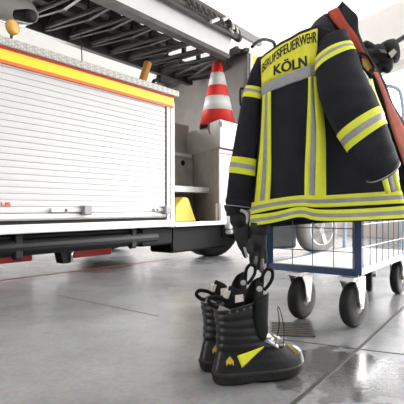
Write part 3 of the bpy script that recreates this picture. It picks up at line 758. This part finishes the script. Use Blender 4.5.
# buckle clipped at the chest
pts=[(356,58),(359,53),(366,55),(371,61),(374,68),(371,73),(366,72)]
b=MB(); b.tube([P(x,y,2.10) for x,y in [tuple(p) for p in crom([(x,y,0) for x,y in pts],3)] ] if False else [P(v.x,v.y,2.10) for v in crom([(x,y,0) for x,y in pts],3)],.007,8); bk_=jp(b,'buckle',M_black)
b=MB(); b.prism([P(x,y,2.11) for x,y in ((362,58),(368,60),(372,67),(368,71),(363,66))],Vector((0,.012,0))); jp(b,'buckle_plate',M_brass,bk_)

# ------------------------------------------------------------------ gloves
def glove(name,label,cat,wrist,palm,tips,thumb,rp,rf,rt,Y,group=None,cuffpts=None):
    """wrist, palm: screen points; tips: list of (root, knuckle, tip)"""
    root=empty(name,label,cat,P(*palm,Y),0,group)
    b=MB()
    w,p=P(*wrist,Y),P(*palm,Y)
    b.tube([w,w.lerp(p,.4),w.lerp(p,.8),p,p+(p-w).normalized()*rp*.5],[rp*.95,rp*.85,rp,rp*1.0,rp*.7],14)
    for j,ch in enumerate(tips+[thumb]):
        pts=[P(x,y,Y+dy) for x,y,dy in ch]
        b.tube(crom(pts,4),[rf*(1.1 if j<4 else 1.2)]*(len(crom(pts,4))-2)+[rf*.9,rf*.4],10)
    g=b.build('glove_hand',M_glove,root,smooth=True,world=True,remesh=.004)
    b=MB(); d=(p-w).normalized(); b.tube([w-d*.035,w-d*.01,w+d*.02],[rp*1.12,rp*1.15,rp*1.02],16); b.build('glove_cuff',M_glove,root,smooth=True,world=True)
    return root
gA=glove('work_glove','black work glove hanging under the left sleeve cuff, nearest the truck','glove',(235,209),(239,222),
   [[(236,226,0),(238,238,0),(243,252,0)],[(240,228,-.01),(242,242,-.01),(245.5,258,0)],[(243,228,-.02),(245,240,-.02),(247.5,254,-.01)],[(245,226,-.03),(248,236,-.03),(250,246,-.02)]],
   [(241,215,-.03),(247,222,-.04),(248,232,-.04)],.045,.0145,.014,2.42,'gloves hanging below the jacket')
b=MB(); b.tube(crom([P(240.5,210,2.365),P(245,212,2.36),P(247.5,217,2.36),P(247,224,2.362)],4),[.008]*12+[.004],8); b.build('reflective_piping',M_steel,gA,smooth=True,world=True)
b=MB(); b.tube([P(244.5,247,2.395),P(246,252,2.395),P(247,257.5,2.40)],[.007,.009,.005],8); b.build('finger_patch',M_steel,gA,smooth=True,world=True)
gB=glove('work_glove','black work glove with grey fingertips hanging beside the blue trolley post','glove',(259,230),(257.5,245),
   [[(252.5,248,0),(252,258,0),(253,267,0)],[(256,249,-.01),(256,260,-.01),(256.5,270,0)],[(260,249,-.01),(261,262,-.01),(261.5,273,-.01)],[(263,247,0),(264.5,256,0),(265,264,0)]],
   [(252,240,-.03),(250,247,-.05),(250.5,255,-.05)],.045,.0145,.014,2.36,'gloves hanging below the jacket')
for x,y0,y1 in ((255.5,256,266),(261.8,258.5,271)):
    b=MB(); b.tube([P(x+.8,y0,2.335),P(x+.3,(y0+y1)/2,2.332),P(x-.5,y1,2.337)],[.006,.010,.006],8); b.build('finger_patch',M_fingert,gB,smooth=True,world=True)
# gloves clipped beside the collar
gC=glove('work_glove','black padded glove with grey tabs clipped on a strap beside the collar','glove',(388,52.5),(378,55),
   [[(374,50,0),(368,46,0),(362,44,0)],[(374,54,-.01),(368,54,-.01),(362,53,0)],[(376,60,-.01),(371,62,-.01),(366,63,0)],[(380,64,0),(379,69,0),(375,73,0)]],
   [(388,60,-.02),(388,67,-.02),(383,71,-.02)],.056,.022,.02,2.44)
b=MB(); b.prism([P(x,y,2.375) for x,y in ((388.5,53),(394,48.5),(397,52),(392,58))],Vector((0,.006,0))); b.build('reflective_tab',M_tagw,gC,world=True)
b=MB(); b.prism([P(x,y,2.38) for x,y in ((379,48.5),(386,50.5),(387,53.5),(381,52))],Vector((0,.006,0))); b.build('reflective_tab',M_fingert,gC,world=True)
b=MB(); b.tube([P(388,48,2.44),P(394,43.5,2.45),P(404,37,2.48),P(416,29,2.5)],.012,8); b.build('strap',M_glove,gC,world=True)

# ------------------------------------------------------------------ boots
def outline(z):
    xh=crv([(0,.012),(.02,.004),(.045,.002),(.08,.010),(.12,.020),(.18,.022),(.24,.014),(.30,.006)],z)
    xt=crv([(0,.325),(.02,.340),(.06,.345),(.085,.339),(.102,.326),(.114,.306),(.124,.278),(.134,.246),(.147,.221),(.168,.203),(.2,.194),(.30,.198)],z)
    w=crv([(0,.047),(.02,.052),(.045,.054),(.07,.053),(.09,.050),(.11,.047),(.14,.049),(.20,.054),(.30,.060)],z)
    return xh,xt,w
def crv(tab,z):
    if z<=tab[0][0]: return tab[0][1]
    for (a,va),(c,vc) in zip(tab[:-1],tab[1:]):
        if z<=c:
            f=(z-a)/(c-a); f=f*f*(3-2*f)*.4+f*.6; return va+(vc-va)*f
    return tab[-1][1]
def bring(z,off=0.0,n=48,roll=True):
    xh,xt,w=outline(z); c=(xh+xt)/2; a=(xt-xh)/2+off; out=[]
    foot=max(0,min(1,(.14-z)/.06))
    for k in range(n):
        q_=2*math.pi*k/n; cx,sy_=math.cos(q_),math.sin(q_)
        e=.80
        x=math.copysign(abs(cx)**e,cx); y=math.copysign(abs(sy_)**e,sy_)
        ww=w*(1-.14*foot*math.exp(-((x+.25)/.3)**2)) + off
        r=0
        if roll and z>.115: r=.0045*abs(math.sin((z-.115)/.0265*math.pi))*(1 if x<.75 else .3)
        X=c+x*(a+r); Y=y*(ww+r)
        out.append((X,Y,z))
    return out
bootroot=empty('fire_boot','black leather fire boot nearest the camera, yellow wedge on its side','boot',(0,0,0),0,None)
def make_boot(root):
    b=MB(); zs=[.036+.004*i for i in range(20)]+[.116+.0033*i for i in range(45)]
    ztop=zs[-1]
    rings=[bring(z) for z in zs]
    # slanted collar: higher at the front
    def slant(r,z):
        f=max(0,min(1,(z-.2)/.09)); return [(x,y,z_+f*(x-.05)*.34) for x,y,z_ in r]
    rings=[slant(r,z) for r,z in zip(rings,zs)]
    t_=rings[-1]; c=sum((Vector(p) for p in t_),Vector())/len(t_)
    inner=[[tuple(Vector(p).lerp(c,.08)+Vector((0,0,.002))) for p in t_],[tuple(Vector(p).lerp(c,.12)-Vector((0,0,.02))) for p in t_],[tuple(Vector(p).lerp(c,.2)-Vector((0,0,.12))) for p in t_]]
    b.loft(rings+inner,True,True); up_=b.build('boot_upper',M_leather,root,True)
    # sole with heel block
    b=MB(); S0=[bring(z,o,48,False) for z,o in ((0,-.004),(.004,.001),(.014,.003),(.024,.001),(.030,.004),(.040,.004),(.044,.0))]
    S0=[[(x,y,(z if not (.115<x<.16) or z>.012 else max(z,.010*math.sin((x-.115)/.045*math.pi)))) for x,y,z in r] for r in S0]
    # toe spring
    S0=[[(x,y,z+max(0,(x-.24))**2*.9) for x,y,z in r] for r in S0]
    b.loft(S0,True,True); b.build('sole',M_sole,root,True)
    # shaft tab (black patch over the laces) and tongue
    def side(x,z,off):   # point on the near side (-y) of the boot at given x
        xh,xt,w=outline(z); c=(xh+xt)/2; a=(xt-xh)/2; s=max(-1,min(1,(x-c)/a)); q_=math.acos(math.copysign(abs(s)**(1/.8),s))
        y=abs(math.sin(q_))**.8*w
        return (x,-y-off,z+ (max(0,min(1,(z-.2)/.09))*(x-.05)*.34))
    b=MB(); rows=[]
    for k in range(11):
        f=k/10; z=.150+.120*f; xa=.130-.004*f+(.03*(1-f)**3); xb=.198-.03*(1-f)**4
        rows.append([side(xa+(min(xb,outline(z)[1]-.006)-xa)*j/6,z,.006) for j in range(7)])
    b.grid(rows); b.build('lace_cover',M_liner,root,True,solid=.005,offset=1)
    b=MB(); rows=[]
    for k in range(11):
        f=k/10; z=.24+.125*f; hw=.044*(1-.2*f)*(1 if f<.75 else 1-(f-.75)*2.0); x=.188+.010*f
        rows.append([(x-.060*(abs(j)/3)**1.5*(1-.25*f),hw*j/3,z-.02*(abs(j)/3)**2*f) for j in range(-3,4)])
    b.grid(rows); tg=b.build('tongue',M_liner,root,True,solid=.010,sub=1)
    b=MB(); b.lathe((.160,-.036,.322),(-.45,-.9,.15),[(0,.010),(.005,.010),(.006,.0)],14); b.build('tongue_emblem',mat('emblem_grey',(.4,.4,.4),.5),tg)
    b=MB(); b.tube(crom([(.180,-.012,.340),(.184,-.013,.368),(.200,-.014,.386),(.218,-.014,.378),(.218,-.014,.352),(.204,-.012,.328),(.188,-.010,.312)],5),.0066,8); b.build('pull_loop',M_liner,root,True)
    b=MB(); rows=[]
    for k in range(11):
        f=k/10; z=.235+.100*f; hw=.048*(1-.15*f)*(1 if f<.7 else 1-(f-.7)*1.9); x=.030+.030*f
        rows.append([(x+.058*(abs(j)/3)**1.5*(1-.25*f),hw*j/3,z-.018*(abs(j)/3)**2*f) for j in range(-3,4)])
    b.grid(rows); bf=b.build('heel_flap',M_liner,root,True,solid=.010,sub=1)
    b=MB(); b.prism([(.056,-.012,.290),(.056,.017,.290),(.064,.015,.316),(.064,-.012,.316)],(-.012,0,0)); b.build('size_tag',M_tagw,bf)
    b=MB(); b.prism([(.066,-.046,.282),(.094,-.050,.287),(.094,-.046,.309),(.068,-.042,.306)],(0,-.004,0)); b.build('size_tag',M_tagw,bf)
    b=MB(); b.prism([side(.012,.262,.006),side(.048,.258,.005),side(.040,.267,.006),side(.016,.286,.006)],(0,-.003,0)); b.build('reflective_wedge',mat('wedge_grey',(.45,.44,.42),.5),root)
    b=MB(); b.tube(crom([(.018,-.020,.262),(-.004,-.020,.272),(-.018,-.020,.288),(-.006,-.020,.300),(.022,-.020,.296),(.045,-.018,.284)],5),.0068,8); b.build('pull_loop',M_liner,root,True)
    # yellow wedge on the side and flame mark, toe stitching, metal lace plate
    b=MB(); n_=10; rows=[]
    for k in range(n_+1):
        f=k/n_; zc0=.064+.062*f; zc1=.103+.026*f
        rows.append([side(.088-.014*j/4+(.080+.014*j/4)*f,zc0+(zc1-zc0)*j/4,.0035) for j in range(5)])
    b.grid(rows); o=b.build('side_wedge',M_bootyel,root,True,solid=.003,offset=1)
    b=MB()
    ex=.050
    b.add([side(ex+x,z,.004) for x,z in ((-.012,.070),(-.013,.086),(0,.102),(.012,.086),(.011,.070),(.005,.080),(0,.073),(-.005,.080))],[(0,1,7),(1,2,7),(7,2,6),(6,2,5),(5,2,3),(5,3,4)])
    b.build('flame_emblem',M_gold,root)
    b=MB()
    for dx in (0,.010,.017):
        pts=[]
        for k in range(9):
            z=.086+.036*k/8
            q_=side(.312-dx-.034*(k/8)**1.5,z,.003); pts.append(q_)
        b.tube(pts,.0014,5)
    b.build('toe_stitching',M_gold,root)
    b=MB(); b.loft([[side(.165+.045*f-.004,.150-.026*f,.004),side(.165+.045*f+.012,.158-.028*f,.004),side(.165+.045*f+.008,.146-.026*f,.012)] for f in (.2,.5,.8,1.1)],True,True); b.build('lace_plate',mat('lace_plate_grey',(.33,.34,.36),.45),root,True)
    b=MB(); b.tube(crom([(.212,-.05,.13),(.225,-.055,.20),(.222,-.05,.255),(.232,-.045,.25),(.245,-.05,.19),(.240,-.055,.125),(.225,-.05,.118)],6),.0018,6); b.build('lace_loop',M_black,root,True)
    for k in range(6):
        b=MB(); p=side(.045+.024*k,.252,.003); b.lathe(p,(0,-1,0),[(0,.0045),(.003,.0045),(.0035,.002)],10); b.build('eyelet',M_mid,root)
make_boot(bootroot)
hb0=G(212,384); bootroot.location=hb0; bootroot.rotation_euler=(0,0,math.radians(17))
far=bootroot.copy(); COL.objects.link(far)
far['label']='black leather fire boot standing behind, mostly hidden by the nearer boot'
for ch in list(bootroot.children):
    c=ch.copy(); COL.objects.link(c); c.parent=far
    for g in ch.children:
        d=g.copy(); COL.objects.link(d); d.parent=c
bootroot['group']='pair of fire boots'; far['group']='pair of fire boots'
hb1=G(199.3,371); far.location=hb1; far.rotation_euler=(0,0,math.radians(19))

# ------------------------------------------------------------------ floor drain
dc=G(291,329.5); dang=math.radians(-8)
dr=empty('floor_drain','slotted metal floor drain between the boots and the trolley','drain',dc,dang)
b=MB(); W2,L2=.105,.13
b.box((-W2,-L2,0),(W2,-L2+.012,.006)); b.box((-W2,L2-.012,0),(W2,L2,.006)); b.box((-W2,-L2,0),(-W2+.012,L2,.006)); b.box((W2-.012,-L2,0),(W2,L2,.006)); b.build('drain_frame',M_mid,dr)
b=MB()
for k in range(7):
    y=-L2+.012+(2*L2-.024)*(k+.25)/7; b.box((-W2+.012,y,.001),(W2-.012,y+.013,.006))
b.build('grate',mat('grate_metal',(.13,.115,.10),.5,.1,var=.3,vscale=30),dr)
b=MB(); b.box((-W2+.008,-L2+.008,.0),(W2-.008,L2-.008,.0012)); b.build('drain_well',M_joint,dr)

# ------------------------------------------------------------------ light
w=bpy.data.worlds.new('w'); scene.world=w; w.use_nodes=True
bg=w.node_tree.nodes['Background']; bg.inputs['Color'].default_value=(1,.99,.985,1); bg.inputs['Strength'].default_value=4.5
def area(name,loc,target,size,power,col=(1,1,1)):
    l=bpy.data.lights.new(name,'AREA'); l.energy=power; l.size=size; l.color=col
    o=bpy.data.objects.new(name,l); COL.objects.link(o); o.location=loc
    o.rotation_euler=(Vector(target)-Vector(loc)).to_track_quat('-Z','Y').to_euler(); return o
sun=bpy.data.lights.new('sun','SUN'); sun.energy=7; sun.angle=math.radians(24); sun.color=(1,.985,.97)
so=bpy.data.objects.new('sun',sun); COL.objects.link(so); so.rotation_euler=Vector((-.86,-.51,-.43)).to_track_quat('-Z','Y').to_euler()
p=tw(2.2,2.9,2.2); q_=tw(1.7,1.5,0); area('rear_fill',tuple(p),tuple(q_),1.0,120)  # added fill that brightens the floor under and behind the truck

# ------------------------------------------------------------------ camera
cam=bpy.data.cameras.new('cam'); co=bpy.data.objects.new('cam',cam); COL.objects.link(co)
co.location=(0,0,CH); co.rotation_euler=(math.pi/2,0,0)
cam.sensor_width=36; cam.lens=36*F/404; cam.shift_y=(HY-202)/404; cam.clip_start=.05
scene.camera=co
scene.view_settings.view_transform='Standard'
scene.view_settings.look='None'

The problem –
Pictures stay out. Repeat only the lines from the beginning of the data through the line that has "b=MB(); b.prism([P(x,y,2.11) for".

Answer for the task –
Write part 3 of the bpy script that recreates this picture. It picks up at line 758. This part finishes the script. Use Blender 4.5.
# buckle clipped at the chest
pts=[(356,58),(359,53),(366,55),(371,61),(374,68),(371,73),(366,72)]
b=MB(); b.tube([P(x,y,2.10) for x,y in [tuple(p) for p in crom([(x,y,0) for x,y in pts],3)] ] if False else [P(v.x,v.y,2.10) for v in crom([(x,y,0) for x,y in pts],3)],.007,8); bk_=jp(b,'buckle',M_black)
b=MB(); b.prism([P(x,y,2.11) for x,y in ((362,58),(368,60),(372,67),(368,71),(363,66))],Vector((0,.012,0))); jp(b,'buckle_plate',M_brass,bk_)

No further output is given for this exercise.